Shattered Sword is making claims which overturns some of Fuchida so it seems like some care was used with regards to sources.

For example the claim made by Fuchida was that the deck of the Hiryu was filled with planes just five minutes away from launching an attack.

Parshall and Tully claim that more recent Japanese sources say that only a few Zeros were on deck.

But they also claim that, based on the layout of the Japanese carriers, it would have been physical impossible to have gotten the attack planes onto the flight deck that quickly.

They also use as a source the report of LT CDR RIchard Best, the American squadron leader who stated that he only saw a few Zeros on the flight deck through his bomb sight while his squadron was bombing the Hiryu and the Akagi.

Here is Best’s narrative:

"I was at full throttle nose down so that when I approached the push over point, I was going too fast to open my dive flaps; horsed up on the stick, I was at 14,000 feet before I slowed down sufficiently to open my flaps.
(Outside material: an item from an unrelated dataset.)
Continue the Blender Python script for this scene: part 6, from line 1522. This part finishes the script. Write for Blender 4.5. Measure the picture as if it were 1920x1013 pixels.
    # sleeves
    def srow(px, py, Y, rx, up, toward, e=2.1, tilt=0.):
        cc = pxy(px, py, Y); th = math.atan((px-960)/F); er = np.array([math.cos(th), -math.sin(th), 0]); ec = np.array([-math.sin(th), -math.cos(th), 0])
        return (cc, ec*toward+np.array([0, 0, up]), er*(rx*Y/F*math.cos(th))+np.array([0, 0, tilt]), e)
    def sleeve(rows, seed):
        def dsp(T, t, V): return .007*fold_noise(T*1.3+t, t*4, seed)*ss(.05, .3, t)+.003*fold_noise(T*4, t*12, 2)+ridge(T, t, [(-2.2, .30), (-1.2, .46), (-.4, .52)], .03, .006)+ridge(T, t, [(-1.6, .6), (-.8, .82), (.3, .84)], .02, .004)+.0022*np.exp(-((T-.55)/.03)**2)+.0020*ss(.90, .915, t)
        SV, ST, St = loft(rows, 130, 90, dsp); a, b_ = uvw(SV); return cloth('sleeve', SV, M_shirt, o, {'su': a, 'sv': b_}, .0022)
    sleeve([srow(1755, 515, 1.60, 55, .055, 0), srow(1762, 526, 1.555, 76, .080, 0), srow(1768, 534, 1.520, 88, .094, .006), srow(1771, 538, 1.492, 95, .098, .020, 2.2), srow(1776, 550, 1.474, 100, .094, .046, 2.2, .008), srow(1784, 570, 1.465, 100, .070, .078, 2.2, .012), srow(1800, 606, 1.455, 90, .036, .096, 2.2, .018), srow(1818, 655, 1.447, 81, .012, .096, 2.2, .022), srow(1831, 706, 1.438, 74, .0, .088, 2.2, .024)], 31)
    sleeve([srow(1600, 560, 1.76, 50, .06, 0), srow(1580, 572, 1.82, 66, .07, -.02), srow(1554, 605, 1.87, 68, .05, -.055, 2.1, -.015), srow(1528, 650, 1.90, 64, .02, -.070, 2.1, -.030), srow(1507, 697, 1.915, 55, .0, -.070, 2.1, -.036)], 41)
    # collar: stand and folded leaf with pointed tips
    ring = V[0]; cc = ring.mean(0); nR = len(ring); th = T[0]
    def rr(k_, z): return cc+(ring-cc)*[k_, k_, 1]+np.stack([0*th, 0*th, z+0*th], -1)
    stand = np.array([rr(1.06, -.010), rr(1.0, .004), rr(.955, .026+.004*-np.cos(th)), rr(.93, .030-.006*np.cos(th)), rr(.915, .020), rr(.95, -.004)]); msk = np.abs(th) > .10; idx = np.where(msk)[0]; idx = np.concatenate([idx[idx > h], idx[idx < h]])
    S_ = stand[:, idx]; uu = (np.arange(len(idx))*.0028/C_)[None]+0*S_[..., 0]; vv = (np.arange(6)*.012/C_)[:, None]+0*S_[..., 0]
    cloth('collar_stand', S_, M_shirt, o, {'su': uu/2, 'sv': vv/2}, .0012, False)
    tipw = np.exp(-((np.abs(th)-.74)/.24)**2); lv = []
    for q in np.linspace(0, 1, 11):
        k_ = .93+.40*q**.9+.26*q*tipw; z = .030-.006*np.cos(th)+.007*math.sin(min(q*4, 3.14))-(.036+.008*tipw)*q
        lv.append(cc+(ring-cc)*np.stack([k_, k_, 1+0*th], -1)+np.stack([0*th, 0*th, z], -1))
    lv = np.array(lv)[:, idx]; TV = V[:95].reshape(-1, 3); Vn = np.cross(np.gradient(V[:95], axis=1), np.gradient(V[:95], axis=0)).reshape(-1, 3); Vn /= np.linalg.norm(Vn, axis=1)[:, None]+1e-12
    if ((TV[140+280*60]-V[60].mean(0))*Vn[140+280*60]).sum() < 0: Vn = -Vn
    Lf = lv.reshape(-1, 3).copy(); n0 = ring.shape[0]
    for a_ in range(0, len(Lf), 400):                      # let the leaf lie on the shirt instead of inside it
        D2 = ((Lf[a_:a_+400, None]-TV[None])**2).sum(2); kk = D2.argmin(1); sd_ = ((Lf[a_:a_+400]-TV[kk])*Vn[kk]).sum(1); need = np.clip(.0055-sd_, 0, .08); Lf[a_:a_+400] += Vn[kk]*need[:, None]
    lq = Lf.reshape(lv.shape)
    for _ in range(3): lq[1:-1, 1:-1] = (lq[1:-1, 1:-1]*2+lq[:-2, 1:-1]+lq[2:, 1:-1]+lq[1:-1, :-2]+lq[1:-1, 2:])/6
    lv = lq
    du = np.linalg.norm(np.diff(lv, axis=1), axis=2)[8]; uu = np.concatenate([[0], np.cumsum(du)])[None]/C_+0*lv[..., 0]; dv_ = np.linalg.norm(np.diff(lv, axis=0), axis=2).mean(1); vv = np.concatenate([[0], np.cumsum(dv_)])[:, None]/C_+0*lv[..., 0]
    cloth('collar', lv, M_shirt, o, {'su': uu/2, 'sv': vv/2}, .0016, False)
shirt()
With all of the violent maneuvering, we were not detected and there was no AA fire of any other sign of awareness. We came in at a 70-degree dive angle released at 2,000 feet and were cocked back at a steep climb angle to observe the bombing results. The first bomb hit forward of the bridge and tore up the deck. The second bomb hit the lead fighter on the fan tail of a group of six or seven Zeroes, which were in the process of launching (the first Zero ran through my bomb sight as I put my eye to the telescope at 3,500 feet ). The third bomb hit among the Zeroes and probably was the bomb that jammed the rudder and had the Akagi mindlessly circling as long as she stayed afloat.

Of course none of this will ever be 100% conclusive but it doesn’t seem like just a matter of uncritical acceptance of either older or newer Japanese sources.

I didn’t intend to call out one particular narrative or another, just to give a heads-up on the general situation, particularly as it pertained to Hirohito’s role in starting the war.